• Exercise requirements: List all the lines in these records that hold "this".

• Material to process:

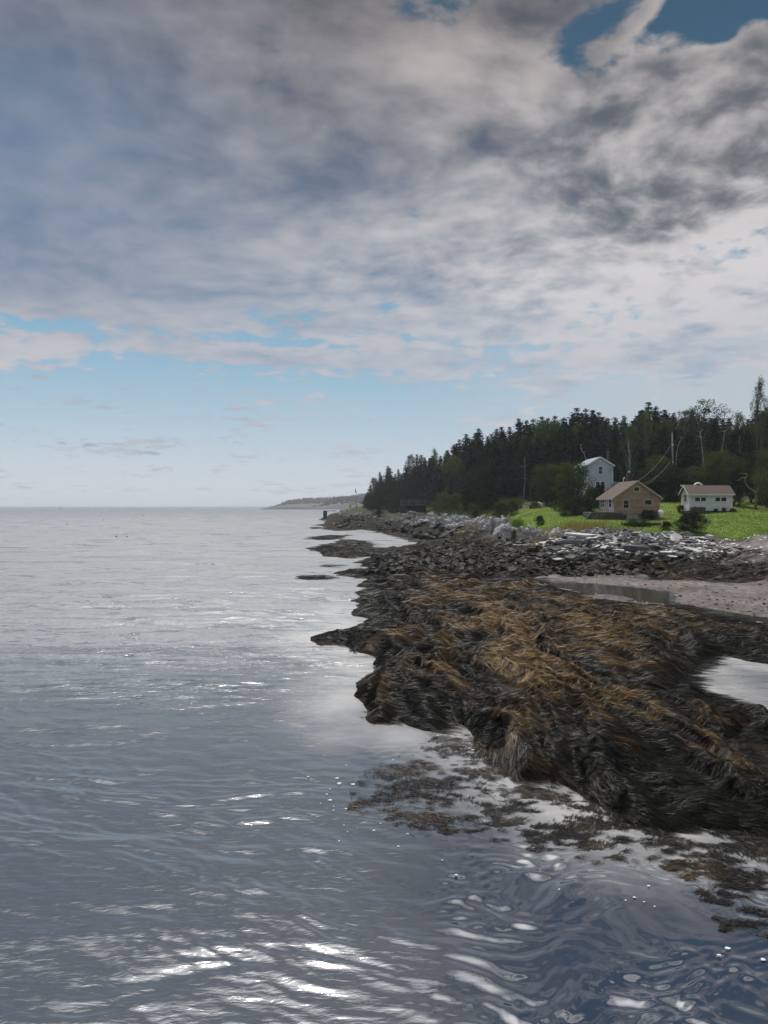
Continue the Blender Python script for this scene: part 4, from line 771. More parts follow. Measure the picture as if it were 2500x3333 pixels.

==

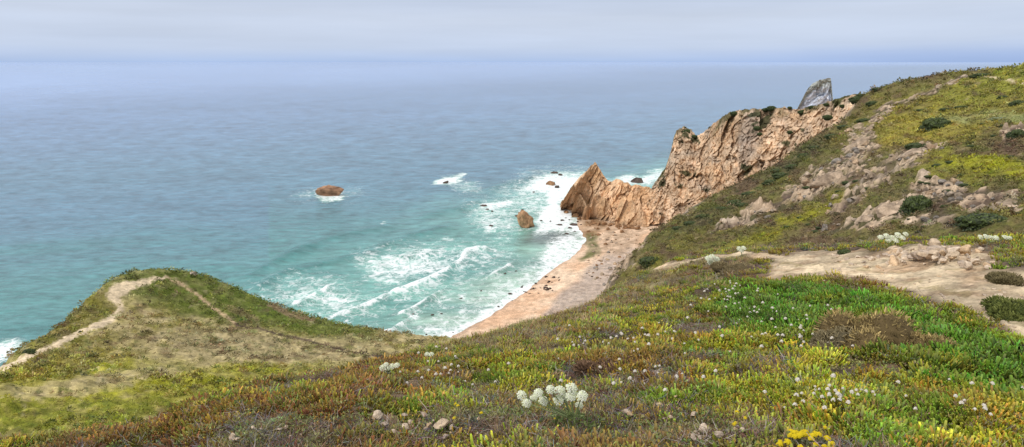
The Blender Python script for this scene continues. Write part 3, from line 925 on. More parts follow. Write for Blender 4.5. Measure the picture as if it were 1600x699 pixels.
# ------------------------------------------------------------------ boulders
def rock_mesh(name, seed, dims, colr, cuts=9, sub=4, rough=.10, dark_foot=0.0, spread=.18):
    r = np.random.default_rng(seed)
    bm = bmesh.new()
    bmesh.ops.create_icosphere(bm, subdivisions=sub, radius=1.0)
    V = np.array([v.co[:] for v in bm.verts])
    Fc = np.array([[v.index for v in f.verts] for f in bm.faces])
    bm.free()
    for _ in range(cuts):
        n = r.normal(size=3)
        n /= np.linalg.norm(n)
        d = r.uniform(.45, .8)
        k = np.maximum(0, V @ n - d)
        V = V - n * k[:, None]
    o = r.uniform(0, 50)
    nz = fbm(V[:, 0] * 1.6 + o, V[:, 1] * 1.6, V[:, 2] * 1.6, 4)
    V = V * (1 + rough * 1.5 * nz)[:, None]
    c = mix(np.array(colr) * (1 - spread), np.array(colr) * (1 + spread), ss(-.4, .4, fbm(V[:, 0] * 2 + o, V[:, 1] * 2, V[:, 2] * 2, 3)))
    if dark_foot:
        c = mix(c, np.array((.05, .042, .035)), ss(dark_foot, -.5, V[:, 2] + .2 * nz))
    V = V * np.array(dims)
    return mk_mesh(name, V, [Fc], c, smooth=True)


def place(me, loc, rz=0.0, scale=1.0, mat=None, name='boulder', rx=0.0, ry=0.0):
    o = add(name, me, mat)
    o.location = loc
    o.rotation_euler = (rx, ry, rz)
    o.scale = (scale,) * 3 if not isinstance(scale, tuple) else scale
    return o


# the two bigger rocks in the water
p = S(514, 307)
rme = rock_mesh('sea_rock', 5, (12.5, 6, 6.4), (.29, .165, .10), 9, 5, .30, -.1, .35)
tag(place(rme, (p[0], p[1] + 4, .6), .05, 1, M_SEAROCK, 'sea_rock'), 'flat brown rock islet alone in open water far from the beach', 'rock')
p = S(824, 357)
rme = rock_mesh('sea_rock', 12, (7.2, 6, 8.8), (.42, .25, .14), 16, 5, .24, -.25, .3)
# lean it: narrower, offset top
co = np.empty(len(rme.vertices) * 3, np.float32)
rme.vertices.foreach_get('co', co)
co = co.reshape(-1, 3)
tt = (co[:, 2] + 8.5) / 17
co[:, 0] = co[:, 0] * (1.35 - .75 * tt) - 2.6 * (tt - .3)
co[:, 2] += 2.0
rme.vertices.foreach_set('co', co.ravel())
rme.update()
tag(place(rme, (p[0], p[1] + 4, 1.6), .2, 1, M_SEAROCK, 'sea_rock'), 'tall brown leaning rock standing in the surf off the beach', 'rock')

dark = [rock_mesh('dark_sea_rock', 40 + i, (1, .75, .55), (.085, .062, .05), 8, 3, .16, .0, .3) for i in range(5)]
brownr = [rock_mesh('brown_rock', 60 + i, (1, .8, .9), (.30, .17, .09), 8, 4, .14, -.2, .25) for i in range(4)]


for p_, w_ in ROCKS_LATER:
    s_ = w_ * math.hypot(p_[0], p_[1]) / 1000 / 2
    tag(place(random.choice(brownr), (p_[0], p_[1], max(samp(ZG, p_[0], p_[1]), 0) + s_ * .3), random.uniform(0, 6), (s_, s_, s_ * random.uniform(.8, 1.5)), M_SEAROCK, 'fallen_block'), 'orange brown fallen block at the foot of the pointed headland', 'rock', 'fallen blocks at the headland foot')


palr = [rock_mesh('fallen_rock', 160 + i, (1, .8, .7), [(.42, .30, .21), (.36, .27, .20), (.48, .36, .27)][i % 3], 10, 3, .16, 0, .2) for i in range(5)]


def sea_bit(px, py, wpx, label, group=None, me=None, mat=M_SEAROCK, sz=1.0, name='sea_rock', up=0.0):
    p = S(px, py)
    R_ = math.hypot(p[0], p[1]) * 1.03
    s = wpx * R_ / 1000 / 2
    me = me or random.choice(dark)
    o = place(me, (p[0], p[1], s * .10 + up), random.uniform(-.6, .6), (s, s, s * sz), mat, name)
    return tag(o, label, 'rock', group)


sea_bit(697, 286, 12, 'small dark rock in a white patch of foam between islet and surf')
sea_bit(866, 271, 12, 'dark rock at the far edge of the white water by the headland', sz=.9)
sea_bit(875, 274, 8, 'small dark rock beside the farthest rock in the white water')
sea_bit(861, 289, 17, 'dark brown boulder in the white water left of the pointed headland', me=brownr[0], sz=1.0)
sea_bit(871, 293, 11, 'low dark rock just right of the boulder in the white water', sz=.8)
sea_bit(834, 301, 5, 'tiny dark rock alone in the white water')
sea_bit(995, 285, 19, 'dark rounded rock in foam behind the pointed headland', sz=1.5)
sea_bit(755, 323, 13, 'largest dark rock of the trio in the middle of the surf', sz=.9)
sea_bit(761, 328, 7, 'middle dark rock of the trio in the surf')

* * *

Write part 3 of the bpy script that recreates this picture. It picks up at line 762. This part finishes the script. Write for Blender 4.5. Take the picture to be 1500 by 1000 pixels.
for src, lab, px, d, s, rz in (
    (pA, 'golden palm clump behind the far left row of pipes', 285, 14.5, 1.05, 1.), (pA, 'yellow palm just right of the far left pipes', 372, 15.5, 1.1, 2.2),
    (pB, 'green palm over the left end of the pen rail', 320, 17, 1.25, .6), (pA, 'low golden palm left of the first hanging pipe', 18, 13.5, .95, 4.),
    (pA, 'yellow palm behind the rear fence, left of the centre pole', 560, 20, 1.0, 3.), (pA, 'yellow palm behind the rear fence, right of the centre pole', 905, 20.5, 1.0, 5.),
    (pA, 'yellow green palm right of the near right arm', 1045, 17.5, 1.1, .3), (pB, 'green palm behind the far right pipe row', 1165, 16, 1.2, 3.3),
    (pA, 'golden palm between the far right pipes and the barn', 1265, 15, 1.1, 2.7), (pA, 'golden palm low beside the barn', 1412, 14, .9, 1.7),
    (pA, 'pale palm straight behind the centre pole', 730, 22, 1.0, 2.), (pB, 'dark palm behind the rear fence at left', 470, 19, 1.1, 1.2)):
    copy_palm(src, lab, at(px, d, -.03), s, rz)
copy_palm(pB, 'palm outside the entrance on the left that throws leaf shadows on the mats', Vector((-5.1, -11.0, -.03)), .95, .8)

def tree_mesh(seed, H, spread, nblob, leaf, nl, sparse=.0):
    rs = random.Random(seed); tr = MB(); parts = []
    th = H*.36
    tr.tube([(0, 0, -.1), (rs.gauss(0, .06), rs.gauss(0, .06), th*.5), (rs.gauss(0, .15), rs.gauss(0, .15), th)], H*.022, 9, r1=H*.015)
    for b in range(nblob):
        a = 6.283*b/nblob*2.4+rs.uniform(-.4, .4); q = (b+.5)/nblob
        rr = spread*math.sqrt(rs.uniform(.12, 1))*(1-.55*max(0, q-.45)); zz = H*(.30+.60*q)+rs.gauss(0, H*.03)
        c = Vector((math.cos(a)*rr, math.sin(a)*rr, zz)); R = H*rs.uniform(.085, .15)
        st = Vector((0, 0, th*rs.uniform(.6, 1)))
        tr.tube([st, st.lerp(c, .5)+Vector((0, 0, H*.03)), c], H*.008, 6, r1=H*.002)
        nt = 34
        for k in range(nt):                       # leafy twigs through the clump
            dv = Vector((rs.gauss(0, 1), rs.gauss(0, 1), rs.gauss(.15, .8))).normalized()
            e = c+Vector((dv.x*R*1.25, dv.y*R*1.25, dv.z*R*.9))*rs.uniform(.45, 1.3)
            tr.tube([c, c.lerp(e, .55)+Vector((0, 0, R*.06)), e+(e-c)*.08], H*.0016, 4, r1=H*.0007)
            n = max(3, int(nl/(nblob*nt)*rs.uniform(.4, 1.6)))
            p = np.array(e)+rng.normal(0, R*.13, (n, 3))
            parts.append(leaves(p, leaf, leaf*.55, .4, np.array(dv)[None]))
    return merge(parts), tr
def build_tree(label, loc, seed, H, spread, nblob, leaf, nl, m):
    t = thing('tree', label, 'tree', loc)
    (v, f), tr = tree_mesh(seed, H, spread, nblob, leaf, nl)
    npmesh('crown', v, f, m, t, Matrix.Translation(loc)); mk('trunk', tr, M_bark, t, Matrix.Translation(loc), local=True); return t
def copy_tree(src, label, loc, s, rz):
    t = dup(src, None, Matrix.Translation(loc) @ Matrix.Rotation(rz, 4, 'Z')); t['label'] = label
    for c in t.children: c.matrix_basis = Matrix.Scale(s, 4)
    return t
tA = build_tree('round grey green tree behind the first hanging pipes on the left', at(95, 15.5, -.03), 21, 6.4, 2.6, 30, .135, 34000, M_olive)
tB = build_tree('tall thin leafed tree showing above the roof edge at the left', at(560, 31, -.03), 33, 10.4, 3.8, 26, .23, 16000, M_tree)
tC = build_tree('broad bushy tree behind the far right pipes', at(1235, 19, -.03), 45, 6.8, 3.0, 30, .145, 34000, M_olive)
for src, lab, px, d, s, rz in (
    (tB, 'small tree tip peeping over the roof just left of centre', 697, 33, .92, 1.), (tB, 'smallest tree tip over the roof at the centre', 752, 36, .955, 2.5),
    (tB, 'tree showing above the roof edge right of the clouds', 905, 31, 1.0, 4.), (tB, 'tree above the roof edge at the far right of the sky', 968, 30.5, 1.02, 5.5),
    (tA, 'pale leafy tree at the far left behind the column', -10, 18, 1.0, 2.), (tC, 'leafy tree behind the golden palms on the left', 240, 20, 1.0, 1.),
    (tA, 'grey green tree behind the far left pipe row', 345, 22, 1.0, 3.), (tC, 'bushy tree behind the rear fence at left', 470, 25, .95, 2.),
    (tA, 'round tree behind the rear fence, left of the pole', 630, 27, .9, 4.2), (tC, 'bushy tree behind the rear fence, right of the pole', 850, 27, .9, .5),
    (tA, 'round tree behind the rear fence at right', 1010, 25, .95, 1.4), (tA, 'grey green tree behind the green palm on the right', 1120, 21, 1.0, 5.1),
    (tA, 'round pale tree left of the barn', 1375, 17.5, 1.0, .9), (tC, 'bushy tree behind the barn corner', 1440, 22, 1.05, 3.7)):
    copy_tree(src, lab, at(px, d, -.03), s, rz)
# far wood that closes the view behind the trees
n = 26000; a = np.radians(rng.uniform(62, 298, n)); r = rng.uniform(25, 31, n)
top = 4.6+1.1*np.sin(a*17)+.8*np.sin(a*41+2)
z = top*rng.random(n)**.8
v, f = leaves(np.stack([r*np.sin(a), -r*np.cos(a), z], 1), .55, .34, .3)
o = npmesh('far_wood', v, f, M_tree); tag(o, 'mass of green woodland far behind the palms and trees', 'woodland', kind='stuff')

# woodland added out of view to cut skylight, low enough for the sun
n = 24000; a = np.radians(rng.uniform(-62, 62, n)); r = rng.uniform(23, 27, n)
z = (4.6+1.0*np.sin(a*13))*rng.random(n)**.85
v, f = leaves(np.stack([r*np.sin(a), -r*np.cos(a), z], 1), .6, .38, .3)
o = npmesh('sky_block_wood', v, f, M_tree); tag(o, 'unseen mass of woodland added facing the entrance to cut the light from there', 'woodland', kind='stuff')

• Solution below:
Continue the Blender Python script for this scene: part 4, from line 771. More parts follow. Measure the picture as if it were 2500x3333 pixels.
The Blender Python script for this scene continues. Write part 3, from line 925 on. More parts follow. Write for Blender 4.5. Measure the picture as if it were 1600x699 pixels.
Write part 3 of the bpy script that recreates this picture. It picks up at line 762. This part finishes the script. Write for Blender 4.5. Take the picture to be 1500 by 1000 pixels.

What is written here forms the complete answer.